Strukturierte Gespräche Die zahlreichen informellen und unorganisierten Pausengespräche zwischen Kollegen verdeutlichen den Bedarf nach Austausch und Kommunikation über Klassen, Schüler und fachliche Entscheidungen. In der Hektik und Kürze einer jeden Pause verharren sie jedoch zumeist auf der rein pragmatischen Ebene und leiten nicht zu weiterreichenden Einsichten. Mit der Vorstrukturierung derartiger Kontakte durch Leitfadeninterviews, "Planungs- und Entwicklungsgespräche, Bilanzkonferenzen" (Eikenbusch 1997a: 31) kann ein weiterer Grundstein der Selbstaufklärung einer Schule gelegt werden.

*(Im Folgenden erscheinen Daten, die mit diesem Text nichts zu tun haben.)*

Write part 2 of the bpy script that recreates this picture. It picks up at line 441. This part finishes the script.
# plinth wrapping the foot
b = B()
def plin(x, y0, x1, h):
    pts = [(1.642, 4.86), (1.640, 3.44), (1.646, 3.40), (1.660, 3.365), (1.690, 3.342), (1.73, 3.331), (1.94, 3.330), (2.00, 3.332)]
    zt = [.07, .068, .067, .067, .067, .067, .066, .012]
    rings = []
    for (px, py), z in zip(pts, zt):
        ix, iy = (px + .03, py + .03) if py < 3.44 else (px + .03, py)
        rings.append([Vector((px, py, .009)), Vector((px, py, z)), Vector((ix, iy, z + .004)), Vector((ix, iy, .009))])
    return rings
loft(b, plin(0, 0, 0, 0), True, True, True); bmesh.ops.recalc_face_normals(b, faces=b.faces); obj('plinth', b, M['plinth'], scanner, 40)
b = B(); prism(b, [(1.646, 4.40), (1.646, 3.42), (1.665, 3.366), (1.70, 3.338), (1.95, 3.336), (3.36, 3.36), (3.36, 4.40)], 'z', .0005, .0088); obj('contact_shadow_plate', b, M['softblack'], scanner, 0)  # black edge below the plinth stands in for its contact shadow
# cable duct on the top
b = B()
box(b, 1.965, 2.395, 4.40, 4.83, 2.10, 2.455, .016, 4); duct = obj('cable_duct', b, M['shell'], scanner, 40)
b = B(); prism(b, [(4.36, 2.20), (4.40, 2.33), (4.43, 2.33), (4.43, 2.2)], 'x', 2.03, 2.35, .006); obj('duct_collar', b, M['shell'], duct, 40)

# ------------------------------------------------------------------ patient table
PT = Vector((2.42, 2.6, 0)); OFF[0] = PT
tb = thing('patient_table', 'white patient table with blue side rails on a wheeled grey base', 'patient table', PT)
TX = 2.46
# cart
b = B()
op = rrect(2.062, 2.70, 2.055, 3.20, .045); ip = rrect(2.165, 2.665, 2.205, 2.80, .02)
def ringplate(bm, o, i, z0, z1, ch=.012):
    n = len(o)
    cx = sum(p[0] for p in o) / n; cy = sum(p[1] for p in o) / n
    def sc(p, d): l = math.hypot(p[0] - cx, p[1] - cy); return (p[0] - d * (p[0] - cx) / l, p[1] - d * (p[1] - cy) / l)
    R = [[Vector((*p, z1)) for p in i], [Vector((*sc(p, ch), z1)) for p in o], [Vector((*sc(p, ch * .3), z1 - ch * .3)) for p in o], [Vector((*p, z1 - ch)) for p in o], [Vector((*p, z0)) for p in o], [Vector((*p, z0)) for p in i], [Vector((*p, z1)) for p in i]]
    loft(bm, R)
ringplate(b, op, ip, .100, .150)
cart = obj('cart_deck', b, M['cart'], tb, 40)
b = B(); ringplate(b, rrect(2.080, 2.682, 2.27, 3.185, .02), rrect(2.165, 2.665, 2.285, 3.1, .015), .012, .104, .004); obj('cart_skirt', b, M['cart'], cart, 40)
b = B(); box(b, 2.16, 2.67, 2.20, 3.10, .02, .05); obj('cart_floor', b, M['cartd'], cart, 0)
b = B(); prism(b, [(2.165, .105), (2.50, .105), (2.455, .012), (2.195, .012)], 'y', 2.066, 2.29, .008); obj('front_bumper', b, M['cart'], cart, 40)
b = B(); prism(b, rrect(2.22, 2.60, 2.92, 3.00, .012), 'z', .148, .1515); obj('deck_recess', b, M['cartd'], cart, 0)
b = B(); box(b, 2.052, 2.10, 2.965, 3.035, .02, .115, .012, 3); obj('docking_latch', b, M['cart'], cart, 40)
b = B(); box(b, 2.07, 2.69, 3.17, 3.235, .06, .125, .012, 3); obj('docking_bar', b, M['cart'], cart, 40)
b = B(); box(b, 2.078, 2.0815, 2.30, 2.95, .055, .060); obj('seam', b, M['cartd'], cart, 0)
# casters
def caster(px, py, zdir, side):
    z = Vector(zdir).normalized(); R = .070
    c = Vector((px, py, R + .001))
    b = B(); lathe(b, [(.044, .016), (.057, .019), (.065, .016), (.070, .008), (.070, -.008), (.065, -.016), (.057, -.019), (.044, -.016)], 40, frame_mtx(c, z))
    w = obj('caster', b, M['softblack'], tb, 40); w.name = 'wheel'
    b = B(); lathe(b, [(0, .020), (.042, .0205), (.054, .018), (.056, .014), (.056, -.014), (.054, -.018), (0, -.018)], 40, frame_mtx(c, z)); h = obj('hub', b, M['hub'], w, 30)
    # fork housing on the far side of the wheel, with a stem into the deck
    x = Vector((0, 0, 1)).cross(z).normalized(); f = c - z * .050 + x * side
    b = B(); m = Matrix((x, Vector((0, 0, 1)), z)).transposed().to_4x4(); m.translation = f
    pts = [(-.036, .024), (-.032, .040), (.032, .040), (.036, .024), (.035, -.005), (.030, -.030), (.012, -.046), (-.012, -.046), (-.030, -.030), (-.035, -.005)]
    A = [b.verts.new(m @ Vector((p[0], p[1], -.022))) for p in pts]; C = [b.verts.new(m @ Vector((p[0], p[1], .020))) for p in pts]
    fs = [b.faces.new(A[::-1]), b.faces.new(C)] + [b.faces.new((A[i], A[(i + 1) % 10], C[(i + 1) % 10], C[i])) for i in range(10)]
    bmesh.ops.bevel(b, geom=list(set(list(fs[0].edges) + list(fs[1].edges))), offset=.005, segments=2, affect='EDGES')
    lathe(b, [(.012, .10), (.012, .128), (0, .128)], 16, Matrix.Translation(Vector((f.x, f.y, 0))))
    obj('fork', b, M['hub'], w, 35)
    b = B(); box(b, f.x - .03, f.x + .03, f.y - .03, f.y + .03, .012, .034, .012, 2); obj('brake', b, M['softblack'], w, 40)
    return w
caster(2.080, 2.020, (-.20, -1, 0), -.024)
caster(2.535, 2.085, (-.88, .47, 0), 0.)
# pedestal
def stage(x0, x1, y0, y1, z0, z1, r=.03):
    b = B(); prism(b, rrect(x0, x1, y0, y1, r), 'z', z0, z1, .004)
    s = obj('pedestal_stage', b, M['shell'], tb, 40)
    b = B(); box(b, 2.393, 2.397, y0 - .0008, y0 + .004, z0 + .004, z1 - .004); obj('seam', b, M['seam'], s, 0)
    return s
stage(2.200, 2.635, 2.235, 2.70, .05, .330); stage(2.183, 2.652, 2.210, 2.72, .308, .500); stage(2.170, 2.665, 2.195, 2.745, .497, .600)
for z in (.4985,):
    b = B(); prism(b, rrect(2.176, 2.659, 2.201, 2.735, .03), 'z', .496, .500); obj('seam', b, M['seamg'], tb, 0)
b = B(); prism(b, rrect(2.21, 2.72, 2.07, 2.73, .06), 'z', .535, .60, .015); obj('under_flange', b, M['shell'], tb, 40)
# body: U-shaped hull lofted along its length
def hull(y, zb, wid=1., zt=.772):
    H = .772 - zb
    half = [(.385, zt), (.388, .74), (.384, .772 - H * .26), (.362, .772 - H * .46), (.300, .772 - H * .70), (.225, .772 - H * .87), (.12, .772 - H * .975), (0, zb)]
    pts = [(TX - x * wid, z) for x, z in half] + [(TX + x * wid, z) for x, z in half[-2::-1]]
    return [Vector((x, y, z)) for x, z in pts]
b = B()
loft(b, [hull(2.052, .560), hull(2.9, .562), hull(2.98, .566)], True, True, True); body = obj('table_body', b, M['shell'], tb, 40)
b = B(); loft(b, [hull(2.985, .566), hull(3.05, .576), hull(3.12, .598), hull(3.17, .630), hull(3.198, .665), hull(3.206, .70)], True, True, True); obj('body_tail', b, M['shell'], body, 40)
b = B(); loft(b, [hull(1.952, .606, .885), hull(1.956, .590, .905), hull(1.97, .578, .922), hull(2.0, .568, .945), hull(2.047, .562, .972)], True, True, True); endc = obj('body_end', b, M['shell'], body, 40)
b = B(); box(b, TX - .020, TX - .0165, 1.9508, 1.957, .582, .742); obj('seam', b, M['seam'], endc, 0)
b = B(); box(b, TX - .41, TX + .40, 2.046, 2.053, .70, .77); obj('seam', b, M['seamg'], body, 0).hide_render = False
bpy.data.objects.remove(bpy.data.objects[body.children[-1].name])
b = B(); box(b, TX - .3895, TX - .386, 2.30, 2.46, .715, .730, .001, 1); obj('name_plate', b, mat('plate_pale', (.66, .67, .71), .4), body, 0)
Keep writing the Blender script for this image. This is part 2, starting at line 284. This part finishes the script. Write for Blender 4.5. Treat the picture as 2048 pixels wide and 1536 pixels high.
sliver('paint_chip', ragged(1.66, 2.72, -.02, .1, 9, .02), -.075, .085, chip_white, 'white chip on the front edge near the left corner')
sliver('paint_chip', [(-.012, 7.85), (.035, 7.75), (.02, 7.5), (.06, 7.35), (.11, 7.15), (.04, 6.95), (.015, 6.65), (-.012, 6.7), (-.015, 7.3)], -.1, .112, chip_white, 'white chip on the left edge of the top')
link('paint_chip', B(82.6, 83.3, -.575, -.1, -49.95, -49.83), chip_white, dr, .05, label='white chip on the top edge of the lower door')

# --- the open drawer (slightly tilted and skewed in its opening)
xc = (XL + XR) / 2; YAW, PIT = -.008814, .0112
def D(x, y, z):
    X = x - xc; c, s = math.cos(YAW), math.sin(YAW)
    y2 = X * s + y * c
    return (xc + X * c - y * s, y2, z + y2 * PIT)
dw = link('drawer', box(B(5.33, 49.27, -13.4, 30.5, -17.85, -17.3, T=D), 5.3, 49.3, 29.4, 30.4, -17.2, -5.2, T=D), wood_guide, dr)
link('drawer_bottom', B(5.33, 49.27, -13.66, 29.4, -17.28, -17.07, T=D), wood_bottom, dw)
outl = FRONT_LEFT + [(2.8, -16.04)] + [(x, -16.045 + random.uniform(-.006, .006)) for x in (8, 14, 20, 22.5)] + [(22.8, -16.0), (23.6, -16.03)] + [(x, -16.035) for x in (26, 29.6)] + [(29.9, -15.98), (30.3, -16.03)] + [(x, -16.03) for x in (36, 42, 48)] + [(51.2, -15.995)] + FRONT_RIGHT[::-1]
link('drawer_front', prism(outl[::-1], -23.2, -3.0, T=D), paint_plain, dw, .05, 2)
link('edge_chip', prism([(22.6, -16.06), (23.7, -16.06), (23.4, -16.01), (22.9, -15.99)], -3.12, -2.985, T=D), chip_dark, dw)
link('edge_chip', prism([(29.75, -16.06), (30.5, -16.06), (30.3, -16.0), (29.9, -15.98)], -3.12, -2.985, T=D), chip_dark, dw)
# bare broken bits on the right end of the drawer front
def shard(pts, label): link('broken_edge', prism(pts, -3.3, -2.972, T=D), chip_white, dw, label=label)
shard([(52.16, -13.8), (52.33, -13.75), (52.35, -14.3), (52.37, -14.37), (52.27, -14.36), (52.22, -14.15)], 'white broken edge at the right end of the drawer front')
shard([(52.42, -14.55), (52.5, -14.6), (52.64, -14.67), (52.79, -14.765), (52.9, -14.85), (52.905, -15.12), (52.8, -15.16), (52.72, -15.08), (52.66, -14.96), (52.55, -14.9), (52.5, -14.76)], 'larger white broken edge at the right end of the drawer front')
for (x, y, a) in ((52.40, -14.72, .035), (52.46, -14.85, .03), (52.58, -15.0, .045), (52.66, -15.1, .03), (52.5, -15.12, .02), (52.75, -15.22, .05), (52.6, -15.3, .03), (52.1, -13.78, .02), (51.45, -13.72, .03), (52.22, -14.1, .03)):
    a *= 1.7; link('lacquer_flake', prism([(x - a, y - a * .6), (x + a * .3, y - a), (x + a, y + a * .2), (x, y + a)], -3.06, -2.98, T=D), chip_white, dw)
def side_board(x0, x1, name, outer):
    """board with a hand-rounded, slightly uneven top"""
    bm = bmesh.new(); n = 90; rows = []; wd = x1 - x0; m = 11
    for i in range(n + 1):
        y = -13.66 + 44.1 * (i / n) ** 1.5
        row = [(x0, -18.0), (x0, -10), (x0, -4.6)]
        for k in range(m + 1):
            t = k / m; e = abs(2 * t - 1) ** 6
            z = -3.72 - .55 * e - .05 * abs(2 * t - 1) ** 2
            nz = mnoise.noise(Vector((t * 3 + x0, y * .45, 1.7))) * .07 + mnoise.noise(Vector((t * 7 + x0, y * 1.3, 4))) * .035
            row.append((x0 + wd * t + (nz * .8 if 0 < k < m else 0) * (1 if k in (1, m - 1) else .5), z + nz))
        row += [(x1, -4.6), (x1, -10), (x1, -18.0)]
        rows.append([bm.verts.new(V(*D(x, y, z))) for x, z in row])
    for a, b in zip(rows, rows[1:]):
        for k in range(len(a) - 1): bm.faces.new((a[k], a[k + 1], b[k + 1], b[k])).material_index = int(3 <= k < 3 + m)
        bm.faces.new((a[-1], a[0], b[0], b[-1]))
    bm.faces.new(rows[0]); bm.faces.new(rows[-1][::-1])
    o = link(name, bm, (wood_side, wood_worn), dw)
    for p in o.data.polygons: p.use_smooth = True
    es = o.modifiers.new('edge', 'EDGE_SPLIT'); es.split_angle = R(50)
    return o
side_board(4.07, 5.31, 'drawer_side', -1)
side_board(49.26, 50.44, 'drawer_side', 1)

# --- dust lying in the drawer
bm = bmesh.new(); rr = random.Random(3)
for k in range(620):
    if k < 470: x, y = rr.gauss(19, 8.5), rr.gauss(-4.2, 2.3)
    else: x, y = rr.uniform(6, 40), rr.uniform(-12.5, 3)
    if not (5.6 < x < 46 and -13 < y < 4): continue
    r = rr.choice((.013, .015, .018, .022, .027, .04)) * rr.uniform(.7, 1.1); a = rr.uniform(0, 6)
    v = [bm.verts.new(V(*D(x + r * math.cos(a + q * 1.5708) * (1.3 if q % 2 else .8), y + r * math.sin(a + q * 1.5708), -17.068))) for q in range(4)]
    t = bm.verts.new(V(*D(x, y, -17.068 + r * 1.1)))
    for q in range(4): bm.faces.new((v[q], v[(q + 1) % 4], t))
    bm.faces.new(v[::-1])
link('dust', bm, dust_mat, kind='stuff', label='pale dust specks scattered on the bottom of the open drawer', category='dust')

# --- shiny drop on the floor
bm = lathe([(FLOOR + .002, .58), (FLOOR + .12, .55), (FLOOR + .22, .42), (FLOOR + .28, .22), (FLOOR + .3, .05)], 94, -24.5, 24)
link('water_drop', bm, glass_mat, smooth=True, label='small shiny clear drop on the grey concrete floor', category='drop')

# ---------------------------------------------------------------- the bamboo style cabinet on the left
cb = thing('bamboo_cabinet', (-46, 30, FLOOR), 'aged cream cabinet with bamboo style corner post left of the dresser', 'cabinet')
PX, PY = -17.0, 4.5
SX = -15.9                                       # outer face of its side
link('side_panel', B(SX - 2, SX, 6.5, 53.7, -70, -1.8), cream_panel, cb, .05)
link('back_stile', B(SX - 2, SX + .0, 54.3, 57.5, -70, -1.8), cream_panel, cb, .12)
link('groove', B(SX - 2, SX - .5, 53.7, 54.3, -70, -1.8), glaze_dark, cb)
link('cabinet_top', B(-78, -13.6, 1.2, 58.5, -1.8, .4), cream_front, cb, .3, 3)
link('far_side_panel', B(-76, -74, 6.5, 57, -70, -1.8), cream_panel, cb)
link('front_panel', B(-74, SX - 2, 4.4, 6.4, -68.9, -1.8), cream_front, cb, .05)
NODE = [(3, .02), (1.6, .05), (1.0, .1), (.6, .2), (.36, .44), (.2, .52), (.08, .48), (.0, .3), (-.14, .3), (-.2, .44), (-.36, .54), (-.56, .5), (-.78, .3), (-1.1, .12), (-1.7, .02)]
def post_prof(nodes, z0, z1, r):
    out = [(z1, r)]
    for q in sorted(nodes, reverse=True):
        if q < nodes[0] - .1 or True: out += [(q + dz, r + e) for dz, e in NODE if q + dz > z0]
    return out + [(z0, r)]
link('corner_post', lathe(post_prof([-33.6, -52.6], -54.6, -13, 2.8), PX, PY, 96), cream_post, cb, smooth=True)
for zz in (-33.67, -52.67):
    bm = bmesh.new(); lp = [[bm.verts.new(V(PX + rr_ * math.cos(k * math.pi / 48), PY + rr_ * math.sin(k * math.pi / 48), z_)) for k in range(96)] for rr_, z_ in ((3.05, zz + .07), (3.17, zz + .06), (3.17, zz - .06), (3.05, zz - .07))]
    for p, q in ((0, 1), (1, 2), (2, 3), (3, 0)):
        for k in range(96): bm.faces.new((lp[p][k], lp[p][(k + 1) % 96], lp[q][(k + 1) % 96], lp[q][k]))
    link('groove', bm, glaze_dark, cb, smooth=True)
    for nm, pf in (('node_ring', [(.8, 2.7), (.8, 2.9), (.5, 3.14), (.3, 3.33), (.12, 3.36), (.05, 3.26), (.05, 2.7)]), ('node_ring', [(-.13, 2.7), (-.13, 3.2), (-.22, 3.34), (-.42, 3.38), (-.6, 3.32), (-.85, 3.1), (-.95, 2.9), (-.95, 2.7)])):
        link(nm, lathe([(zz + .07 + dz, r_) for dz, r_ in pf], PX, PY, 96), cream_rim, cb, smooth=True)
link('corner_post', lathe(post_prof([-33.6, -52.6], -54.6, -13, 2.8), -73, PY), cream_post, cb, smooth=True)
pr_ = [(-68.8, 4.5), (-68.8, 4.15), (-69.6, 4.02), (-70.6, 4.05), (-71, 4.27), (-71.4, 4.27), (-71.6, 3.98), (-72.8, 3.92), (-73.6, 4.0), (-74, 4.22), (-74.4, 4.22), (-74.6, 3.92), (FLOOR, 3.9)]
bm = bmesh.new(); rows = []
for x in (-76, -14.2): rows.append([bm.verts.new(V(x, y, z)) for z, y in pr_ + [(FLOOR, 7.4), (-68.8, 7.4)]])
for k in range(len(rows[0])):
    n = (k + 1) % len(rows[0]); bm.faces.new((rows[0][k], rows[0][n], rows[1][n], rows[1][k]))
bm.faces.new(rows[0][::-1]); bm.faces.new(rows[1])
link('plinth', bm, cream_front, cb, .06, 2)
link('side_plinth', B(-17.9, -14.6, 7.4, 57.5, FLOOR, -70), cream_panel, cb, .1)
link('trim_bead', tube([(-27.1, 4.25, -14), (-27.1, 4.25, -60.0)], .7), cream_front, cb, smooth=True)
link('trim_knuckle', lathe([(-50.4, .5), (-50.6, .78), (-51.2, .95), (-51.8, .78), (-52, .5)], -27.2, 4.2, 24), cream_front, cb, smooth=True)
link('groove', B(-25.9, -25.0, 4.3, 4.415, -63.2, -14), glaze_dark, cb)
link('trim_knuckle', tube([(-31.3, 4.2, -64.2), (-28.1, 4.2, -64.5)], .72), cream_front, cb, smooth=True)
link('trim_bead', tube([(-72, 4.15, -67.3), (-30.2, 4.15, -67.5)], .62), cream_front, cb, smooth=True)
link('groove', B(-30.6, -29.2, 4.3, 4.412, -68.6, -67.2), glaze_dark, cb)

Beobachtungen Hospitationen von (Fach-) Kollegen oder externen Experten heben die Situation der einsamen und freien Unterrichtstätigkeit auf. Sie unterscheiden sich grundlegend von den schulamtlichen Visitationen, da sie nicht der Kontrolle dienen, sondern eine intersubjektive Sicht auf Unterricht ermöglichen. Teilnehmende oder offene Beobachtungen in einer angstfreien und gleichberechtigten Situation leiten zu beratenden Gesprächen, in denen konkrete Qualitätsverbesserung geleistet wird.
Datenanalyse Die Auswertung vorhandener Datensätze (z.B. Schullaufbahnprotokolle, Notenspiegel von schriftlichen Lernkontrollen und Zeugnissen, Lehrwerke, Konferenzprotokolle, Schülerzeitungen) fördert subtile und latente Qualitätsverluste in der alltäglichen Unterrichtspraxis zu Tage, wenngleich die Argumentationsdecke dieses Verfahrens recht 'dünn' ist.
Hilfe bei der konkreten Anwendung dieser Evaluationsverfahren bietet die pädagogische Basisbibliothek (vgl. SCHNACK 1997) sowie Fortbildungsangebote der Landesinstitute für Lehrerbildung (vgl. Landesinstitut für Schule und Weiterbildung 1996b/c).